Unfortunately, the current simproc does not get the let out of the way. For
example, to prove the following, I have to unfold the binding.

1 + (let x = f a in x + x) = (let x = f a in 1 + (x + x))

Best,
Andreas

view this post on Zulip Email Gateway (Aug 22 2022 at 09:44):

From: Tobias Nipkow <nipkow@in.tum.de>
On 08/05/2015 15:29, Andreas Lochbihler wrote:

Hi Tobias,

On 08/05/15 13:41, Tobias Nipkow wrote:

I like the elimination of atomic let bindings (and the elimination if there
are <= 1
occurrences of the bound variable), but not the rest of the current let_simp.
If possible,
I would relegate that to a special simproc that can be activated on demand.
These cases I like, too, but they are not part of Norbert's special case.

That is my point, I would like to separate out the rest of his code.

Tobias

A mechanism to make let-bindings in a goal available as assumptions (as in
HOL4) would be
nice, but that only seems to sense in combination with a structured proof that
can access
these assumption by some name.
I would already be very happy to float lets consistently outwards - if the
classical reasoner also knows what to do with them. At least, they would no
longer intervene with other rewrite rules as in "map f (let g = h a in map g
ys)", where the let prevents the simp rule "map f (map g xs) = map (f o g) xs"
from triggering.

I find these intervening control operators (let, if, case, ...) pretty annoying
- especially if the occur under lambdas where the splitter cannot extract them
automatically. But that's a different story.

Andreas

On 08/05/2015 09:46, Andreas Lochbihler wrote:

Dear Tobias,

An informal explanation of the code is in the NEWS file (for Isabelle2005). It
explains pretty well what is going on.

Simplifier: new simproc for "let x = a in f x". If a is a free or
bound variable or a constant then the let is unfolded. Otherwise
first a is simplified to b, and then f b is simplified to g. If
possible we abstract b from g arriving at "let x = b in h x",
otherwise we unfold the let and arrive at g.

Unfortunately, this does not help much in understanding the motivation and
indented use cases for the simproc. From a proving perspective, Norbert's case
looks quite pragmatic to me: let's inline and see what happens - maybe one can
regain the abstraction afterwards. Thus, the simproc breaks the abstraction of
the binding - if more can be done, then it will be done.

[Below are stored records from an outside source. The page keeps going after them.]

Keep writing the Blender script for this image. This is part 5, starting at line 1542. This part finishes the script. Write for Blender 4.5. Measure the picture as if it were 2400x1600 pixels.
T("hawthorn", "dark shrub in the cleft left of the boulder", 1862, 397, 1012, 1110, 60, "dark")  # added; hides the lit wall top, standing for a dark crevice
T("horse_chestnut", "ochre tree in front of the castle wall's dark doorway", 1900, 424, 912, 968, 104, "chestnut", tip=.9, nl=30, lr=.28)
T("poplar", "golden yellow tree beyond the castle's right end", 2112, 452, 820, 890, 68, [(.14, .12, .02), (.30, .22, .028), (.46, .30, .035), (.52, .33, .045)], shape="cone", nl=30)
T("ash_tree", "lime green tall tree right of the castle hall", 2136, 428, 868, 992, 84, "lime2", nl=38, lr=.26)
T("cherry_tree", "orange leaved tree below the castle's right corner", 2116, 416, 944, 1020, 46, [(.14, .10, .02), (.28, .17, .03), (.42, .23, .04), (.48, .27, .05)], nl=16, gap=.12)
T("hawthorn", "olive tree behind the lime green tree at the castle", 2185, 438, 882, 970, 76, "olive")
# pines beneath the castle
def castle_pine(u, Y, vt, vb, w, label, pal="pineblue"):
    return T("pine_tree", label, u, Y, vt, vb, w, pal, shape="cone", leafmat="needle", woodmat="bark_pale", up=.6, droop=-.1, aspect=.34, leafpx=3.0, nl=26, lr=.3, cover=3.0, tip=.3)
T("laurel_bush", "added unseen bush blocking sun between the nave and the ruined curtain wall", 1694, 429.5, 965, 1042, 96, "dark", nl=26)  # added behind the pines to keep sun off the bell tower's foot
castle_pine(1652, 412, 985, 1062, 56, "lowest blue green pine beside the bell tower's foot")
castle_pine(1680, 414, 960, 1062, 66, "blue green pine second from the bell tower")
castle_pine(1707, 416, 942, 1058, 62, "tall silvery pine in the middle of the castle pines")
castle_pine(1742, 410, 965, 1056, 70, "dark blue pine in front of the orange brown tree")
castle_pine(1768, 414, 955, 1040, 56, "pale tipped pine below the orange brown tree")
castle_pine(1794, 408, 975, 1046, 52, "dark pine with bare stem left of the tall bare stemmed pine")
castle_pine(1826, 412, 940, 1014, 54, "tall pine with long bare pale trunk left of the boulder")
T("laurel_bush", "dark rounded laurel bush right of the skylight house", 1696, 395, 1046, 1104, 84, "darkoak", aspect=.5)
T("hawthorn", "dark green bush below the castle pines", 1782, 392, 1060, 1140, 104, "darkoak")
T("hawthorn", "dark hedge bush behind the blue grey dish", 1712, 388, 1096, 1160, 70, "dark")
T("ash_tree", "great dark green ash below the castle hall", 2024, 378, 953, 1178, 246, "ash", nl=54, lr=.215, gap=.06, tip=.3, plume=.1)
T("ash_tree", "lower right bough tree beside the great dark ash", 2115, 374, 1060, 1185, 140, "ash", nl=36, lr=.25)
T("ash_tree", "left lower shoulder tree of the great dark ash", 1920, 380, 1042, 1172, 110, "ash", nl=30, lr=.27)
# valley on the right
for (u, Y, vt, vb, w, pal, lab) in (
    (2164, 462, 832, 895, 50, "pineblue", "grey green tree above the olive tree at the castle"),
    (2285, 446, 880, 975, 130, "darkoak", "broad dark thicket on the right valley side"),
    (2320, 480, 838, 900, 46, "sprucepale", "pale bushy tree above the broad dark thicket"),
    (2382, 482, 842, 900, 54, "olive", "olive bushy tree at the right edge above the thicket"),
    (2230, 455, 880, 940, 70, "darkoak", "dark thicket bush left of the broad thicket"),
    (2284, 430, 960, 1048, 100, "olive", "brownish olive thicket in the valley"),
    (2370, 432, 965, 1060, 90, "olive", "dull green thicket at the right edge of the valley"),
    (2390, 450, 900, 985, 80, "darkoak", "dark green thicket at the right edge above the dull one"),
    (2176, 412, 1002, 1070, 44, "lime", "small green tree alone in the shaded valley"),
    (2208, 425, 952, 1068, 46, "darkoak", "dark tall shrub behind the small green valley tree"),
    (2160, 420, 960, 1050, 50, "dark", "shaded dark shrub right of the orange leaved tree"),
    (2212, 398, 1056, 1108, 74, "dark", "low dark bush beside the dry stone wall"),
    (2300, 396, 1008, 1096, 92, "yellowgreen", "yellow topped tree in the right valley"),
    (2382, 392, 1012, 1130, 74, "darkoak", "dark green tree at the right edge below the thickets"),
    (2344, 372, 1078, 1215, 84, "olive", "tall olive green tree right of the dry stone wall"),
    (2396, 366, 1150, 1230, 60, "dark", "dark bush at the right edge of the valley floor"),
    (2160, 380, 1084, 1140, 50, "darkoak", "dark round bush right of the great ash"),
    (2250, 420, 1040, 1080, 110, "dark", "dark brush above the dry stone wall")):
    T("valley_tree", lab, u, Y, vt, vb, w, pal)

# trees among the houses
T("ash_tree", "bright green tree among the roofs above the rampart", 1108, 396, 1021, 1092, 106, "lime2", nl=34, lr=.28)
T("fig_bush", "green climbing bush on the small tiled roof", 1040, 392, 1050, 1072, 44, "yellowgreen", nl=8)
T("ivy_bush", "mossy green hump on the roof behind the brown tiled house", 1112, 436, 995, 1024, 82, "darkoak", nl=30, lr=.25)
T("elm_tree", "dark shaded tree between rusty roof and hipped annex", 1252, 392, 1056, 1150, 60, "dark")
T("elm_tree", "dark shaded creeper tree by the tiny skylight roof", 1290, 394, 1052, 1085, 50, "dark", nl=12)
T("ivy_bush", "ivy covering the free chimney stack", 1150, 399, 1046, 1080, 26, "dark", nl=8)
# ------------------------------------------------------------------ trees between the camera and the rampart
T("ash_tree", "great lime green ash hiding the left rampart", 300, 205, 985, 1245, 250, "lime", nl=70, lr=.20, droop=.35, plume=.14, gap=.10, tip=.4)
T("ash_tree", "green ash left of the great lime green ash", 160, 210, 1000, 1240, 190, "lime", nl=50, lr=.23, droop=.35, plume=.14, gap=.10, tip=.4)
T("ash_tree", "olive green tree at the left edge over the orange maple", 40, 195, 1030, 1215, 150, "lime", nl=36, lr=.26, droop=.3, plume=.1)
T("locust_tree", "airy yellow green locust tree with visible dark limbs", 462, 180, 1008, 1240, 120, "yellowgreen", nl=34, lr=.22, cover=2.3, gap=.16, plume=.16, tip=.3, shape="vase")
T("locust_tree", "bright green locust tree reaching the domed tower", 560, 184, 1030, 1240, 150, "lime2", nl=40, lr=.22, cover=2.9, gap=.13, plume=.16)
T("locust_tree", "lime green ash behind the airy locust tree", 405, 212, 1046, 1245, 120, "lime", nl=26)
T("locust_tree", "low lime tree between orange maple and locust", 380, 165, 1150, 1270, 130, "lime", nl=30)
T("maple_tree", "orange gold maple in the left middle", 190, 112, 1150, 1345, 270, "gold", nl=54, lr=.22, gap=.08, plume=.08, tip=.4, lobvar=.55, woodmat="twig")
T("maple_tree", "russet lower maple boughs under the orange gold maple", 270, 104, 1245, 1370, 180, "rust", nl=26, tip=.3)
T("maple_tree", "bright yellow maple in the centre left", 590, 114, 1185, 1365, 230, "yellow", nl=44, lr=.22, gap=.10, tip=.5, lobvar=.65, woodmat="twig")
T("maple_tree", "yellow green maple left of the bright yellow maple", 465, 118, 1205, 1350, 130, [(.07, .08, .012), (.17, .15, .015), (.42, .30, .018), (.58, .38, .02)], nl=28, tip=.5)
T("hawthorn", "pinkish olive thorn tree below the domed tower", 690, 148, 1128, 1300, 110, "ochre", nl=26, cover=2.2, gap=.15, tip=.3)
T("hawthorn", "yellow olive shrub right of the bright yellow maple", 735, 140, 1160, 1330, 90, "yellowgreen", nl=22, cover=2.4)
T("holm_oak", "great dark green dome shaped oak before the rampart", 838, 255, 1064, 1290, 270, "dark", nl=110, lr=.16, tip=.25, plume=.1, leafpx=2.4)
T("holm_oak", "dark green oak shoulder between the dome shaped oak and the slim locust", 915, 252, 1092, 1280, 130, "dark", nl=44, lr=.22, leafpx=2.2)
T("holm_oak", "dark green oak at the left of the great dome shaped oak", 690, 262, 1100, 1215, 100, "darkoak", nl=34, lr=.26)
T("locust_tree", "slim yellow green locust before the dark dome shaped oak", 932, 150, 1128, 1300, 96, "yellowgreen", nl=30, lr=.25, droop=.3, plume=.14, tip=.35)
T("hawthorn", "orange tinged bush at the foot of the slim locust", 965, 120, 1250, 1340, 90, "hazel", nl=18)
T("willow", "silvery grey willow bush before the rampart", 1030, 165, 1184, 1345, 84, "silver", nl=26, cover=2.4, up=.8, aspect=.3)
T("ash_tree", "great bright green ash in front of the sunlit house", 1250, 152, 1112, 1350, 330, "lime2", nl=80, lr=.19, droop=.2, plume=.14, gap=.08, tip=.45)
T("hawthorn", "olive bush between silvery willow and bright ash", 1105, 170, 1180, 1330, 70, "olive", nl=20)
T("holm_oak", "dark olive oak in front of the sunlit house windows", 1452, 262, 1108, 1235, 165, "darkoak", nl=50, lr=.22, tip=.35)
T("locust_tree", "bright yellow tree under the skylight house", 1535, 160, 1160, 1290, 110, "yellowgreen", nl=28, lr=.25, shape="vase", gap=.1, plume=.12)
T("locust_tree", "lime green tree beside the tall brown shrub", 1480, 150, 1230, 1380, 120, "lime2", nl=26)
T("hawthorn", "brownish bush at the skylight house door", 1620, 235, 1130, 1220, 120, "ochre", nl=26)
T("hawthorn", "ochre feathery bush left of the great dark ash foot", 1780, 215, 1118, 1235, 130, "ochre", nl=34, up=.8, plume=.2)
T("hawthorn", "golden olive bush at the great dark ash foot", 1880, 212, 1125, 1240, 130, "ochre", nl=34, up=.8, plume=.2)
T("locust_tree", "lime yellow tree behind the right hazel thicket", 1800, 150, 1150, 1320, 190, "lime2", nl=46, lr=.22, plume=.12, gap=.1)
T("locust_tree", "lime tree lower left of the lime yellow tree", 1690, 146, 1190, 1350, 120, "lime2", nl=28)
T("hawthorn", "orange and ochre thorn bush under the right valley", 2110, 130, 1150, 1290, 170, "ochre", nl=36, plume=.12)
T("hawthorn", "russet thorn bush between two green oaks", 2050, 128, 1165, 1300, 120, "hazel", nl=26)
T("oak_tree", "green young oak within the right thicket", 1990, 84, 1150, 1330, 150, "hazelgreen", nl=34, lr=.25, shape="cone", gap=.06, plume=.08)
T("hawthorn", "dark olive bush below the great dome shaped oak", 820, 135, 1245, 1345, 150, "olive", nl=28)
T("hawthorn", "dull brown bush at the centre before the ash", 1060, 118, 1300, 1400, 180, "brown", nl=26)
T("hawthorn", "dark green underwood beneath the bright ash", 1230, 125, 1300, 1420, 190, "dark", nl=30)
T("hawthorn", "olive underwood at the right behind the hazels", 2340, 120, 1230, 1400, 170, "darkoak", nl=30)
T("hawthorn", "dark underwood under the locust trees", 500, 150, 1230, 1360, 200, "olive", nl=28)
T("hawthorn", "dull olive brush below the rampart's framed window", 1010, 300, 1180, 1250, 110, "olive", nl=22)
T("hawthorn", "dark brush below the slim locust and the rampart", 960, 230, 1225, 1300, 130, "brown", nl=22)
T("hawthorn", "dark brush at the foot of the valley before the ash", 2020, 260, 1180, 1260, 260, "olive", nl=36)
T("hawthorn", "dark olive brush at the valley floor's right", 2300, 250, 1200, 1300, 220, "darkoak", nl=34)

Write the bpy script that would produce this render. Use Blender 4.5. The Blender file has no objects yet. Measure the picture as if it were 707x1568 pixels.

This is in line with my experience. Let bindings help to make definitions more
readable, but for proving, I usually just get rid of them by unfolding Let_def,
because the classical reasoner does not deal with them at all and the simplifier
does these funny transformations.

I am not really happy with this behaviour. I'd prefer something (maybe a
different let) that respects the abstraction. What are your and others'
experience with this?

Below are my thoughts on respecting the abstraction:

From a conceptual point of view, the let binding should respect the
abstraction. That is, the new variable should be treated like a fresh constant -
this is presently the case without the simproc. Unfortunately, proving then
becomes a nightmare because no properties of the variable are known to the
provers. It would be good to have some mechanism that automatically transfers
the required properties from the bound term to the variable, but it is not clear
what these properties should be. In fact, being equal to the bound term is also
a property. So the simproc let_simp just goes all the way of transferring the
properties by inlining.

Still, I wonder whether let_simp is doing to much. Essentially, it tries to
guess when the binding should be unfolded (by trying out all possibilities). The
other abstraction facilities in Isabelle such as definition and function have
well-defined rules for when to break the abstraction automatically: definition
only explicitly when the user unfolds the defining equation, and function when
the argument matches the pattern. This seems to work rather well in practice.
With let_simp, it does not work for bindings.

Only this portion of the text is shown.